LOL, have you seen the Cartoon Network Clone Wars? I think it was better than Ep.III. It actually made anakin into less of a whiny bitch. Padme is still annoying, but you get to see how bad-ass yoda, and the jedi-shaft really are. But I do agree on most of your points. Except the fact that Lucas wrote dialogue. What movie were you watching, sweety? The best scene between Ani and Padme was when he was jacking up the temple, and she was looking out from her apt., while he looks to her apt. It was the most moving moment between them, and it didn't have any lines, and they weren't even in the same rooM!

Sun Jun 19, 07:28:00 PM EDT  
Blogger c.Jay Wrong wrote:

Yeah, I have heard many good things about Clone Wars, and I believe I will have to gank the whole deal from a friend and sit down to watch it, sometime this summer.

Oh, George Lucas did write the script for Revenge, as well as for Phantom and Attack; he's accreditted with the whole screenplay. Which is why the dialogue in the New Trilogy is always so markedly horrid. Sad, but true.

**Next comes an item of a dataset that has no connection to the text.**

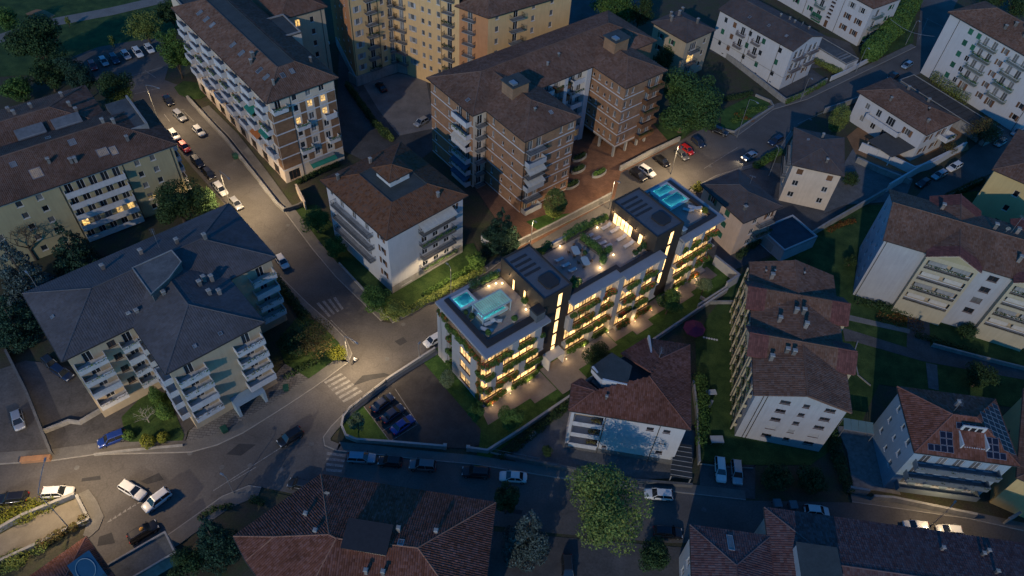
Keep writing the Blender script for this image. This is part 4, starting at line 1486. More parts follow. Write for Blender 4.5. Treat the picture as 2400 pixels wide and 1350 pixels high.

That scene was probably the only point in the entirety of the movie that made me give any sort of fuck about Padme and Anakin as a couple—it was surprisingly well done. And, thank God, too, because something had to counterbalance that other balcony scene with those two, with the exchange of dialogue that went something akin to: "I love you"; "I love you, more"; "I love you, more"; "No, I love you more"; "No, I love yo-o-o-ou, times infinity"; "I love you, times infinity, plus one!"